Saleh BaitalmalIn 1994 my father passed away in my arms. It was Eid, the day after Ramadan. Every Muslim knows that day very well. It is the single most celebrated day in the Muslim tradition. It shouldn’t be that way really since it is also know as the Small Eid. Yes, there is the Bigger Eid. The day after the annual pilgrimage to Mecca. That really should be the bigger celebration but for our human nature. The Small Eid marks the end of a month long state of fasting and reflection. Many Muslims do take advantage of the holy month and pray, read, and remind themselves that it might be their last Ramadan. But for many other Muslims this is just a disruption to their daily routine. So when the fasting and the praying is over they celebrate it with passion. Or at least that’s the story I made up in my head about it. To me and my family, that day has a much different meaning.

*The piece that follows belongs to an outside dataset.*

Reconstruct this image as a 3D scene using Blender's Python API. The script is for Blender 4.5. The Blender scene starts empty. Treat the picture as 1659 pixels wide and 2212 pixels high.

Around the end of the Ramadan of 1994 in Saudi Arabia my dad, for some reason, wanted to go traveling to Jeddah and Mecca. We were in Taif at that time and those three cities were about 100 km apart. His diabetes had progressed to the point where his eyesight was too weak for him to drive safely. I jumped at the chance to spend some father-son time with my dad. We set off on a trip together to go where ever he wanted. We spent the next two week hopping from relative to friend to memorable location. Along drives he told me things I had never heard him mention before. Stories about his youth, about his friends, and about life in general. I remember a moment when we just enjoyed listening to “Bohemian Rhapsody” by Queen out of all things. The most interesting thing he talked about was a great grandfather of ours who made it his life’s work to collect every kind of musical instrument he could get his hands on. He was an enlightened explorer who journeyed the world and brought back many of its wonders. Sadly, this was frightening to many people. So after he passed away, his collections and library were mostly burned and thrown away. My dad said that with sadness in his voice.

On our way back to Taif, we spend a day at my aunt’s house. He went to the market and bought fresh arabic coffee and dates. He gave them to my aunt and told her it was for Eid. The next morning I got up ready to head home, but I couldn’t find him in the house. He woke up early an went by himself to a Quran reading he used to attend when he was younger in Mecca. I was worried a bit because he fasted every single day during Ramadan. For a diabetic it is perfectly fine to skip the fasting part. But he insisted on performing a full month of fasting. When he came back I was relieved and surprised. He had the biggest smile on his face. He was beaming with happiness that he had the chance to attend one of those readings again. Shortly after that we got in our car and headed back to Taif. “One more small trip please” he said. He wanted to go to the Holy Mosque in Mecca. “It’s the end of Ramadan”, I said, “its extremely overcrowded.” But he insisted and so we went.Kaaba at night I was never able to drive up so close to the main gate of the Mosque before but that day it was clear. Our car was the only car in that big white marble expanse. It was a scene like that of the King’s carriage approaching the gate. We walked out of the car and into the heart of the Mosque. I could feel he was very happy to be there. Little did I know that we would both be back in that same spot in a matter of days.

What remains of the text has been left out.